▸ **TASK INSTRUCTIONS**
Only the pictures are omitted; repeat all other data exactly.
:::::
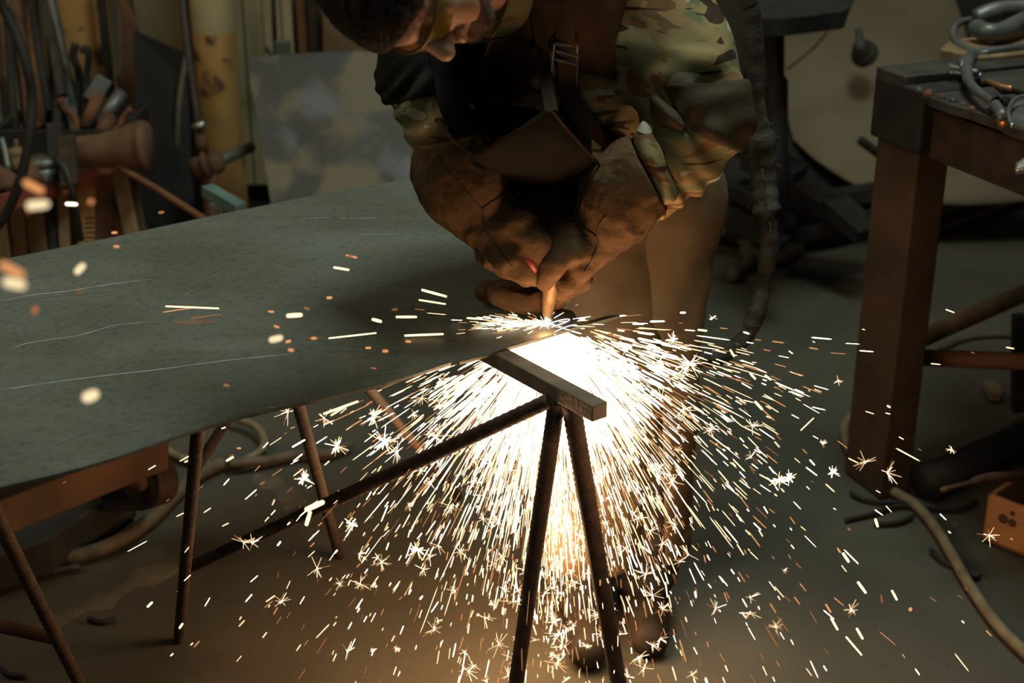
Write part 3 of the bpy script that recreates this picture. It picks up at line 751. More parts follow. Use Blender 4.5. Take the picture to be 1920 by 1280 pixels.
bent('olive_hose', 'olive hose lying behind the man near the floor', 'hose', [PZ(1350, 430, .1), PZ(1385, 445, .05), PZ(1410, 480, .03), PZ(1370, 520, .02)], .022, M['hose'])
o = G().box(PZ(1340, 405, .1), (.05, .05, .06)).build('rusty_lump', M['rust_orange'], origin=PZ(1340, 405, 0)); bevel(o, .01); tag(o, 'small orange-rusty block just right of the trousers', 'block')

# ================================================================ workbench, right
BX = Vector((.38, -.925, 0)).normalized(); BY = Vector((.925, .38, 0)).normalized()
C0 = P(1655, 125, 3.28); zt = C0.z; c0 = Vector((C0.x, C0.y, 0))
t = thing('workbench', 'heavy rusty workbench with a torn steel top at right', 'workbench', c0)
LP = .17; LW = .085
def rotm(dx, dy): return Matrix((dx, dy, Vector((0, 0, 1)))).transposed()
RB = rotm(BX, BY)
def benchbox(g, u0, u1, v0, v1, z0, z1):
    return g.box(c0 + BX * (u0 + u1) / 2 + BY * (v0 + v1) / 2 + Vector((0, 0, (z0 + z1) / 2)), ((u1 - u0) / 2, (v1 - v0) / 2, (z1 - z0) / 2), RB)
bench = t
for u, v in ((0.0, 0.005), (0.0, .62), (.93, .005), (.93, .62)):
    g = benchbox(G(), u, u + LP * .9, v, v + LW, 0, zt - .13); bevel(g.build('leg', M['bench_post'], t), .004)
g = benchbox(G(), -.012, LP, -.01, .13, zt - .16, zt - .02); bevel(g.build('corner_block', M['steel_black'], t), .006)
g = benchbox(G(), -.01, .10, -.01, .75, zt - .03, zt); bevel(g.build('end_slab', M['steel_dark'], t), .004)
g = benchbox(G(), .04, 1.15, .02, .045, zt - .17, zt - .06); bevel(g.build('front_rail', M['rust_dark'], t), .004)
g = benchbox(G(), .04, 1.15, .70, .72, zt - .17, zt - .06); bevel(g.build('back_rail', M['rust_dark'], t), .004)
g = benchbox(G(), .02, .045, .05, .72, zt - .17, zt - .06); bevel(g.build('side_rail', M['rust_dark'], t), .004)
# torn top sheet, outline ragged
poly = []
us = np.linspace(.13, 1.2, 34)
for k, u in enumerate(us):
    poly.append((u, -.015 + .013 * mn.noise(Vector((u * 14, 1, 3))) + (.04 * math.exp(-((u - .13) / .03) ** 2))))
poly += [(1.2, .75), (.115, .75), (.10, .5), (.12, .3), (.11, .15)]
tv = [c0 + BX * u + BY * v + Vector((0, 0, zt - .045 + .004 * mn.noise(Vector((u * 9, v * 9, 0))))) for u, v in poly]
o = G().prism(tv, (0, 0, .022)).build('torn_top_sheet', M['steel_dark'], t); bevel(o, .003)
for k in range(26):     # slag crust beads along the torn edge
    u = .14 + k * .036; r_ = .009 + .006 * random.random()
    q = c0 + BX * u + BY * (-.006 + .02 * random.random()) + Vector((0, 0, zt - .024))
    G().tube([q - BX * r_, q, q + BX * r_], [r_ * .5, r_, r_ * .5], 7).build('slag_bead', M['rust' if k % 3 else 'steel_dark'], t, True)
G().tube([P(1680, 668, 3.36), P(1780, 672, 3.26), P(1960, 680, 3.08)], .021, 14).build('lower_rail', M['rust_orange'], t, True)
G().tube([P(1728, 634, 3.36), P(1930, 545, 3.62)], .024, 14).build('side_stretcher', M['wood'], t, True)
o = G().beam(P(1910, 590, 3.5), P(1908, 770, 3.5), .03, .03, (0, 1, 0)).build('inner_post', M['steel_black'], t); bevel(o)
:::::
▸ **FULL OUTPUT**
Write part 3 of the bpy script that recreates this picture. It picks up at line 751. More parts follow. Use Blender 4.5. Take the picture to be 1920 by 1280 pixels.
bent('olive_hose', 'olive hose lying behind the man near the floor', 'hose', [PZ(1350, 430, .1), PZ(1385, 445, .05), PZ(1410, 480, .03), PZ(1370, 520, .02)], .022, M['hose'])
o = G().box(PZ(1340, 405, .1), (.05, .05, .06)).build('rusty_lump', M['rust_orange'], origin=PZ(1340, 405, 0)); bevel(o, .01); tag(o, 'small orange-rusty block just right of the trousers', 'block')

# ================================================================ workbench, right
BX = Vector((.38, -.925, 0)).normalized(); BY = Vector((.925, .38, 0)).normalized()
C0 = P(1655, 125, 3.28); zt = C0.z; c0 = Vector((C0.x, C0.y, 0))
t = thing('workbench', 'heavy rusty workbench with a torn steel top at right', 'workbench', c0)
LP = .17; LW = .085
def rotm(dx, dy): return Matrix((dx, dy, Vector((0, 0, 1)))).transposed()
RB = rotm(BX, BY)
def benchbox(g, u0, u1, v0, v1, z0, z1):
    return g.box(c0 + BX * (u0 + u1) / 2 + BY * (v0 + v1) / 2 + Vector((0, 0, (z0 + z1) / 2)), ((u1 - u0) / 2, (v1 - v0) / 2, (z1 - z0) / 2), RB)
bench = t
for u, v in ((0.0, 0.005), (0.0, .62), (.93, .005), (.93, .62)):
    g = benchbox(G(), u, u + LP * .9, v, v + LW, 0, zt - .13); bevel(g.build('leg', M['bench_post'], t), .004)
g = benchbox(G(), -.012, LP, -.01, .13, zt - .16, zt - .02); bevel(g.build('corner_block', M['steel_black'], t), .006)
g = benchbox(G(), -.01, .10, -.01, .75, zt - .03, zt); bevel(g.build('end_slab', M['steel_dark'], t), .004)
g = benchbox(G(), .04, 1.15, .02, .045, zt - .17, zt - .06); bevel(g.build('front_rail', M['rust_dark'], t), .004)
g = benchbox(G(), .04, 1.15, .70, .72, zt - .17, zt - .06); bevel(g.build('back_rail', M['rust_dark'], t), .004)
g = benchbox(G(), .02, .045, .05, .72, zt - .17, zt - .06); bevel(g.build('side_rail', M['rust_dark'], t), .004)
# torn top sheet, outline ragged
poly = []
us = np.linspace(.13, 1.2, 34)
for k, u in enumerate(us):
    poly.append((u, -.015 + .013 * mn.noise(Vector((u * 14, 1, 3))) + (.04 * math.exp(-((u - .13) / .03) ** 2))))
poly += [(1.2, .75), (.115, .75), (.10, .5), (.12, .3), (.11, .15)]
tv = [c0 + BX * u + BY * v + Vector((0, 0, zt - .045 + .004 * mn.noise(Vector((u * 9, v * 9, 0))))) for u, v in poly]
o = G().prism(tv, (0, 0, .022)).build('torn_top_sheet', M['steel_dark'], t); bevel(o, .003)
for k in range(26):     # slag crust beads along the torn edge
    u = .14 + k * .036; r_ = .009 + .006 * random.random()
    q = c0 + BX * u + BY * (-.006 + .02 * random.random()) + Vector((0, 0, zt - .024))
    G().tube([q - BX * r_, q, q + BX * r_], [r_ * .5, r_, r_ * .5], 7).build('slag_bead', M['rust' if k % 3 else 'steel_dark'], t, True)
G().tube([P(1680, 668, 3.36), P(1780, 672, 3.26), P(1960, 680, 3.08)], .021, 14).build('lower_rail', M['rust_orange'], t, True)
G().tube([P(1728, 634, 3.36), P(1930, 545, 3.62)], .024, 14).build('side_stretcher', M['wood'], t, True)
o = G().beam(P(1910, 590, 3.5), P(1908, 770, 3.5), .03, .03, (0, 1, 0)).build('inner_post', M['steel_black'], t); bevel(o)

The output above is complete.